**DATA SHOWN**
---
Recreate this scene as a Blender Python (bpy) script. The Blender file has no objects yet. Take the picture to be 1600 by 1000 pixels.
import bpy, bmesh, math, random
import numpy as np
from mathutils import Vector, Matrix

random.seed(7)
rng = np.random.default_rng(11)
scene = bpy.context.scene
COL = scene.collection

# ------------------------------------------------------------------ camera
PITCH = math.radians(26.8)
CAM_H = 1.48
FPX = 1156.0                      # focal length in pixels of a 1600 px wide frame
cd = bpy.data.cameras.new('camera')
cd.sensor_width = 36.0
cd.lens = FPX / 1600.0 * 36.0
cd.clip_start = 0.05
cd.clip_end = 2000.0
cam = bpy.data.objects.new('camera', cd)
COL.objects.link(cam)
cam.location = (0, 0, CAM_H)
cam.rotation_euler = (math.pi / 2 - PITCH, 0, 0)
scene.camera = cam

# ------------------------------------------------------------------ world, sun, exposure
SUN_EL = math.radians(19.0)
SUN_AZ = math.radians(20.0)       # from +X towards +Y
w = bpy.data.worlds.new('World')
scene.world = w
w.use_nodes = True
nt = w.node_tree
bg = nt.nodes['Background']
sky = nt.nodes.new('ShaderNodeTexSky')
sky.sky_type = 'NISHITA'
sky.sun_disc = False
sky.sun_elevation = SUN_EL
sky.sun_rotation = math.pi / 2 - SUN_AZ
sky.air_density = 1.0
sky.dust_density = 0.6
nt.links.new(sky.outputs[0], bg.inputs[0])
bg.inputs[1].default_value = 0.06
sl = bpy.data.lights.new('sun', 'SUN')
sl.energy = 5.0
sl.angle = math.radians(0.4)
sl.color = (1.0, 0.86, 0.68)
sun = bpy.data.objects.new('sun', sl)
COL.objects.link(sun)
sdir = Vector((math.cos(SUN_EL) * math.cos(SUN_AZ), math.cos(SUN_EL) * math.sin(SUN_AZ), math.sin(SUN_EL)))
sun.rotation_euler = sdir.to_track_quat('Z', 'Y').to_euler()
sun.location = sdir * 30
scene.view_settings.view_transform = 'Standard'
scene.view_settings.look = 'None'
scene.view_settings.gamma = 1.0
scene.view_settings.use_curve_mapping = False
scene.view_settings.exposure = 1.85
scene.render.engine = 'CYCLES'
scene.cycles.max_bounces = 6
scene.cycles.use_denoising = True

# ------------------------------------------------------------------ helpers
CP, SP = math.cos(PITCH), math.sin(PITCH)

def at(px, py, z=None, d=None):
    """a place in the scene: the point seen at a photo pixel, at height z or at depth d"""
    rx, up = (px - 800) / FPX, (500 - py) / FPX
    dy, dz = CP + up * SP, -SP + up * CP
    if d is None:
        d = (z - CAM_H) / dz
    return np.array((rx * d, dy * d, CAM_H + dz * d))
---
**OBJECTIVE**
Everything from the first line through the line containing "COL = scene.collection" should be quoted exactly, and nothing beyond it.

**SOLUTION**
Recreate this scene as a Blender Python (bpy) script. The Blender file has no objects yet. Take the picture to be 1600 by 1000 pixels.
import bpy, bmesh, math, random
import numpy as np
from mathutils import Vector, Matrix

random.seed(7)
rng = np.random.default_rng(11)
scene = bpy.context.scene
COL = scene.collection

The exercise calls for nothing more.